──────── Exercise inputs
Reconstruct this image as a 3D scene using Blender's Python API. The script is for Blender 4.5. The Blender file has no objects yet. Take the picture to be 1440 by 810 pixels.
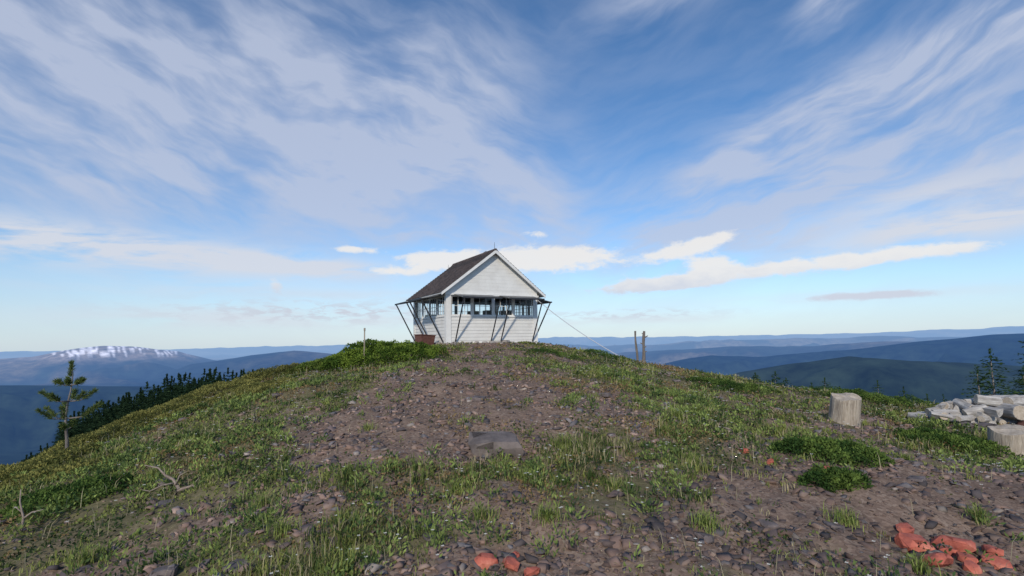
import bpy, math, random
import numpy as np
from mathutils import Vector, Matrix
random.seed(5); rng=np.random.default_rng(11)
scene=bpy.context.scene
COL=scene.collection
EYE=1.6

# ---------------------------------------------------------------- noise
def _h(ix,iy,seed):
    n=(ix.astype(np.int64)*374761393+iy.astype(np.int64)*668265263+seed*1442695041)&0xffffffff
    n=((n^(n>>13))*1274126177)&0xffffffff
    n=n^(n>>16)
    return (n&0xffffff)/float(0xffffff)
def vnoise(x,y,seed=0):
    x=np.asarray(x,float);y=np.asarray(y,float)
    ix=np.floor(x);iy=np.floor(y);fx=x-ix;fy=y-iy
    fx=fx*fx*(3-2*fx);fy=fy*fy*(3-2*fy)
    a=_h(ix,iy,seed);b=_h(ix+1,iy,seed);c=_h(ix,iy+1,seed);d=_h(ix+1,iy+1,seed)
    return (a*(1-fx)+b*fx)*(1-fy)+(c*(1-fx)+d*fx)*fy
def fbm(x,y,seed=0,o=4):
    s=0;a=.5;t=0
    x=np.asarray(x,float);y=np.asarray(y,float)
    for i in range(o):
        s=s+a*vnoise(x,y,seed+i*17);t+=a;a*=.5;x,y=x*1.9+y*.6+3.1,y*1.9-x*.6+7.7
    return s/t
def ridged(x,y,seed=0,o=4):
    s=0;a=.5;t=0
    x=np.asarray(x,float);y=np.asarray(y,float)
    for i in range(o):
        s=s+a*(1-np.abs(2*vnoise(x,y,seed+i*17)-1));t+=a;a*=.5;x,y=x*1.9+y*.6+3.1,y*1.9-x*.6+7.7
    return s/t
def sst(x,a,b):
    t=np.clip((x-a)/(b-a),0,1);return t*t*(3-2*t)

# ---------------------------------------------------------------- hill heights
CP=np.array([
(0,0,0),(0,4,.26),(-1,8,.62),(0,12,.98),(0,16,1.28),(-1,19,1.42),(-2.6,20,1.45),(1.1,22,1.38),(-1.8,23,1.44),(-4.6,23.7,1.25),
(-.5,25.8,1.2),(-3.9,15,.95),(-6.4,17,.88),(-7.5,17,.73),(-9.2,16,.2),(-9.95,14,-.42),(-10,12,-.68),(-9.7,10,-.8),(-4.3,4.5,-.12),(-6,6,-.3),
(-8.5,10,-.47),(-5,10,.42),(-3,7,.38),
(2.4,22,1.16),(3.9,19,.8),(5.45,18,.45),(8.8,17,-.2),(10.5,16,-.52),(11.8,15,-.72),(13.7,14,-.85),(6,9.5,.02),(7.1,7.5,-.1),(8.6,10.5,-.12),
(3.6,3.8,-.05),(3,8,.42),(4,13,.60),
(3,27,.2),(0,30,.0),(-5,28,-.4),(10,22,-1.6),(16,20,-3.2),(19,14,-3.4),(18,6,-2.4),(9,3,-.5),
(-14,17,-2.2),(-14.5,12,-3),(-13,6,-2.2),(-8,3,-.75),(-8,22,-.1),(-10,26,-1.6),
(0,-10,-.9),(12,-8,-2.4),(-12,-8,-2.6)],float)
def _phi(r): return np.where(r>1e-9,r*r*np.log(np.maximum(r,1e-9)),0)
_n=len(CP)
_A=np.zeros((_n+3,_n+3));_d=np.hypot(CP[:,None,0]-CP[None,:,0],CP[:,None,1]-CP[None,:,1])
_A[:_n,:_n]=_phi(_d)+np.eye(_n)*.6
_A[:_n,_n]=1;_A[:_n,_n+1:]=CP[:,:2];_A[_n,:_n]=1;_A[_n+1:,:_n]=CP[:,:2].T
_w=np.linalg.solve(_A,np.concatenate([CP[:,2],[0,0,0]]))
def tps(x,y):
    sh=x.shape;x=x.ravel();y=y.ravel();z=_w[_n]+_w[_n+1]*x+_w[_n+2]*y
    for i in range(_n):
        z=z+_w[i]*_phi(np.hypot(x-CP[i,0],y-CP[i,1]))
    return z.reshape(sh)
KAZ=[-180,-90,-55,-48,-41,-36,-31,-24,-17,0,30,60,90,180]
KV =[.28,.36,.34,.27,.18,.14,.118,.130,.2,.3,.28,.3,.33,.28]
RIDGES=[ # r, steep, table(az, slope), noise amp
 (16000,.20,[(-70,-.03),(-48,-.019),(-43,-.014),(-41,-.006),(-38.5,-.0015),(-36,-.004),(-33,-.012),(-30,-.026),(-20,-.055),(0,-.08)],190),
 (12500,.20,[(-36,-.06),(-32,-.033),(-27,-.02),(-23,-.0145),(-19.5,-.021),(-15,-.036),(-5,-.045),(6,-.04),(12,-.05)],110),
 (46000,.16,[(-70,-.006),(-30,-.006),(-12,-.003),(5,.004),(12,.0025),(20,.002),(35,.004),(45,.010),(70,.010)],420),
 (22000,.16,[(-8,-.035),(-2,-.02),(5,-.011),(12,-.013),(20,-.008),(30,-.004),(45,-.002),(70,0)],360),
 (14500,.20,[(2,-.05),(9,-.03),(16,-.024),(24,-.017),(30,-.016),(36,-.010),(45,-.006),(70,0)],200),
 (9500,.24,[(0,-.09),(8,-.07),(14,-.056),(18,-.042),(21,-.033),(25,-.036),(28,-.031),(33,-.023),(38,-.011),(45,-.001),(70,.0)],170),
 (4200,.34,[(10,-.13),(20,-.075),(24,-.06),(28,-.047),(33,-.034),(38,-.039),(45,-.046),(70,-.05)],70),
 (6500,.28,[(-75,-.05),(-50,-.052),(-45,-.054),(-38,-.062),(-30,-.066),(-22,-.07),(-14,-.085),(0,-.12)],130),
]
def height(x,y,micro=True):
    x=np.asarray(x,float);y=np.asarray(y,float)
    r=np.hypot(x,y);az=np.degrees(np.arctan2(x,y))
    K=np.interp(az,KAZ,KV)
    far=EYE-K*r
    far=far-np.maximum(r-230,0)*.36*(1-sst(K,.2,.27))
    far=far+sst(r,30,90)*(fbm(x/45,y/45,5)-.5)*5*np.minimum(r/200,6)
    rc=np.hypot(x,y-9)
    b=sst(rc,19,34)
    near=np.zeros_like(x)
    m=rc<35
    if m.any(): near[m]=tps(x[m],y[m])
    z=near*(1-b)+far*b
    if micro:
        mi=(fbm(x*.55,y*.55,3)-.5)*.26+(fbm(x*1.9,y*1.9,9)-.5)*.15+(fbm(x*6,y*6,13,2)-.5)*.055
        dc=np.hypot(x+1.8,y-22.9)
        mi=mi*(1-sst(r,60,200))*(sst(dc,2.5,4.5)*.85+.15)
        z=z+mi
    m=r>400
    if m.any():
        xm,ym,rm,am=x[m],y[m],r[m],az[m]
        fl=-820+(ridged(xm/3800,ym/3800,21)-.5)*420
        zz=np.maximum(z[m],fl)
        for (R,st,tab,na) in RIDGES:
            a=[t[0] for t in tab];v=[t[1] for t in tab]
            Rr=R*(1+.14*(fbm(am/9+R,am*0+R*.01,31,3)-.5))
            crest=EYE+np.interp(am,a,v)*R+na*.5*(fbm(am*R/70000.+R,am*0,77,4)-.5)
            edge=sst(am,a[0]-6,a[0])*(1-sst(am,a[-1],a[-1]+8))
            d=np.abs(rm-Rr)
            g=(ridged(xm/(R*.09),ym/(R*.09),41,5)-.62)*na*3.2*sst(d,0,R*.12)
            h=crest-np.sqrt(d*d+(R*.018)**2)*st+R*.018*st+g
            h=h*edge-1200*(1-edge)
            zz=np.maximum(zz,h)
        z=z.copy();z[m]=zz
    return z
def gz(x,y): return float(height(np.array([x],float),np.array([y],float))[0])

def vegmap(x,y):
    v=fbm(x*.62+4,y*.36,51,4)*1.0+.6*fbm(x*2.4,y*1.6,61,3)
    v=(v-.80)*3.3+.80
    e=lambda cx,cy,rx,ry:np.exp(-(((x-cx)/rx)**2+((y-cy)/ry)**2))
    v=v-1.0*e(-1.7,11,1.6,5.4)-.6*e(-.9,16,1.2,4)-.75*e(-2.5,7.3,1.5,1.7)-.4*e(.7,9.5,.9,2.4)-.35*e(-1.2,6.2,.9,.8)
    v=v-.95*e(2.1,4.1,1.4,.9)-.95*e(3.6,4.3,1.4,1.1)-.8*e(0,3.4,.6,.3)-.5*e(8.5,8.5,1.6,.8)-.5*e(-3.2,4.6,1.0,.7)-.5*e(1.1,5.2,.5,.7)-.5*e(5.2,5.4,.9,.8)
    v=v+.8*e(-.3,4.9,1.1,.7)+.5*e(5.5,13,5,4)+.5*e(-6.5,10,3,5)+.35*e(-5.5,6,1.5,1.5)+.4*e(2.7,6.9,1.5,1)+.3*e(-2.0,4.1,.6,.6)
    return np.clip(v,0,1)

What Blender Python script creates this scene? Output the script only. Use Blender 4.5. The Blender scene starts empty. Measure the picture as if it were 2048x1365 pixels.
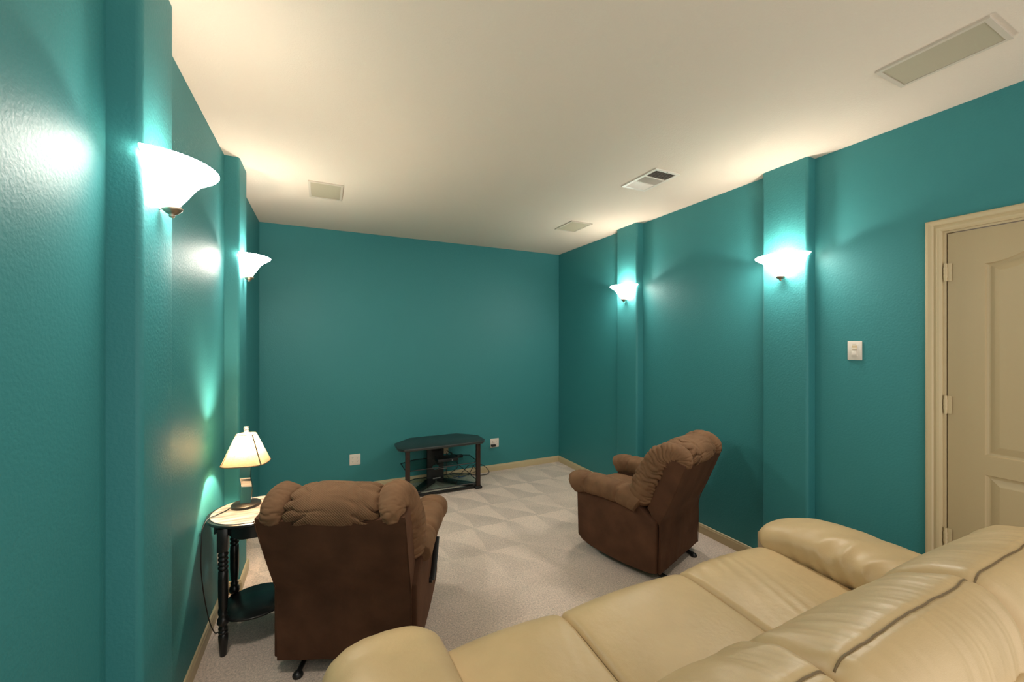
import bpy, bmesh, math, random
from mathutils import Vector, Matrix, noise
from mathutils.bvhtree import BVHTree
random.seed(7)
SC = bpy.context.scene
COL = SC.collection
R_ = math.radians

# ------------------------------------------------------------------ camera, world, exposure
EYE, YAW, FPX = 1.566, 25.27, 801.0
cam_d = bpy.data.cameras.new('camera')
cam_d.sensor_width = 36.0
cam_d.lens = FPX / 2048 * 36.0
cam_d.shift_y = 4.5 / 2048
cam_d.clip_start = 0.02
cam = bpy.data.objects.new('camera', cam_d)
COL.objects.link(cam)
cam.location = (0, 0, EYE)
cam.rotation_euler = (R_(90), 0, R_(-YAW))
SC.camera = cam
world = bpy.data.worlds.new('world')
SC.world = world
world.use_nodes = True
world.node_tree.nodes['Background'].inputs[0].default_value = (1.0, 0.95, 0.88, 1)
world.node_tree.nodes['Background'].inputs[1].default_value = 0.44
SC.view_settings.view_transform = 'Standard'
SC.view_settings.look = 'None'
SC.view_settings.gamma = 1.0
SC.view_settings.use_curve_mapping = False
SC.view_settings.exposure = 1.85
SCONCE_W, SCONCE_GLASS = 1.7, 22.0
LAMP_W = 13.5
WARM = (1.0, 0.88, 0.76)

# ------------------------------------------------------------------ materials
MATS = {}
def mat(name, color, rough=0.5, metal=0.0, bump=None, mottle=None, sheen=0.0, spec=0.5, coat=0.0, emit=None, coords='Object'):
    m = bpy.data.materials.new(name)
    m.use_nodes = True
    nt = m.node_tree
    b = nt.nodes['Principled BSDF']
    b.inputs['Base Color'].default_value = (*color, 1)
    b.inputs['Roughness'].default_value = rough
    b.inputs['Metallic'].default_value = metal
    b.inputs['Specular IOR Level'].default_value = spec
    if sheen:
        b.inputs['Sheen Weight'].default_value = sheen
        b.inputs['Sheen Roughness'].default_value = 0.5
        b.inputs['Sheen Tint'].default_value = (*[min(1, c * 3) for c in color], 1)
    if coat:
        b.inputs['Coat Weight'].default_value = coat
        b.inputs['Coat Roughness'].default_value = 0.12
    if emit:
        b.inputs['Emission Color'].default_value = (*emit[0], 1)
        b.inputs['Emission Strength'].default_value = emit[1]
    tc = nt.nodes.new('ShaderNodeTexCoord')
    if mottle:
        scale, amt = mottle[:2]
        n = nt.nodes.new('ShaderNodeTexNoise'); n.inputs['Scale'].default_value = scale
        n.inputs['Detail'].default_value = 4
        nt.links.new(tc.outputs[coords], n.inputs['Vector'])
        mp = nt.nodes.new('ShaderNodeMapRange')
        mp.inputs['From Min'].default_value = 0.3; mp.inputs['From Max'].default_value = 0.7
        mp.inputs['To Min'].default_value = 1 - amt; mp.inputs['To Max'].default_value = 1 + amt
        nt.links.new(n.outputs['Fac'], mp.inputs['Value'])
        mx = nt.nodes.new('ShaderNodeVectorMath'); mx.operation = 'SCALE'
        mx.inputs[0].default_value = color
        nt.links.new(mp.outputs[0], mx.inputs['Scale'])
        nt.links.new(mx.outputs[0], b.inputs['Base Color'])
    if bump:
        prev = None
        for (scale, strength, dist) in (bump if isinstance(bump, list) else [bump]):
            n = nt.nodes.new('ShaderNodeTexNoise'); n.inputs['Scale'].default_value = scale
            n.inputs['Detail'].default_value = 2
            nt.links.new(tc.outputs[coords], n.inputs['Vector'])
            bp = nt.nodes.new('ShaderNodeBump')
            bp.inputs['Strength'].default_value = strength; bp.inputs['Distance'].default_value = dist
            nt.links.new(n.outputs['Fac'], bp.inputs['Height'])
            if prev: nt.links.new(prev.outputs[0], bp.inputs['Normal'])
            prev = bp
        nt.links.new(prev.outputs[0], b.inputs['Normal'])
    MATS[name] = m
    return m

TEAL = mat('teal_paint', (0.038, 0.226, 0.240), rough=0.54, bump=(95, 0.35, 0.003), spec=0.36)
CEIL = mat('ceiling_paint', (0.75, 0.65, 0.545), rough=0.85, bump=(140, 0.35, 0.003))
TRIM = mat('trim_paint', (0.56, 0.45, 0.27), rough=0.4)
DOORM = mat('door_paint', (0.46, 0.36, 0.205), rough=0.42)
WHITE = mat('white_plastic', (0.75, 0.68, 0.60), rough=0.35)
ALMOND = mat('almond_plastic', (0.62, 0.50, 0.33), rough=0.35)
SLOT = mat('socket_slot', (0.05, 0.045, 0.04), rough=0.6)
GRILLE = mat('speaker_grille', (0.45, 0.40, 0.29), rough=0.8, bump=(900, 0.4, 0.001))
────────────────
> Prompt: Go through the material and select each line with the string "objects" in it.

> Solution for this task:
Reconstruct this image as a 3D scene using Blender's Python API. The script is for Blender 4.5. The Blender file has no objects yet. Take the picture to be 1440 by 810 pixels.
cam = bpy.data.objects.new('camera', cam_d)
COL.objects.link(cam)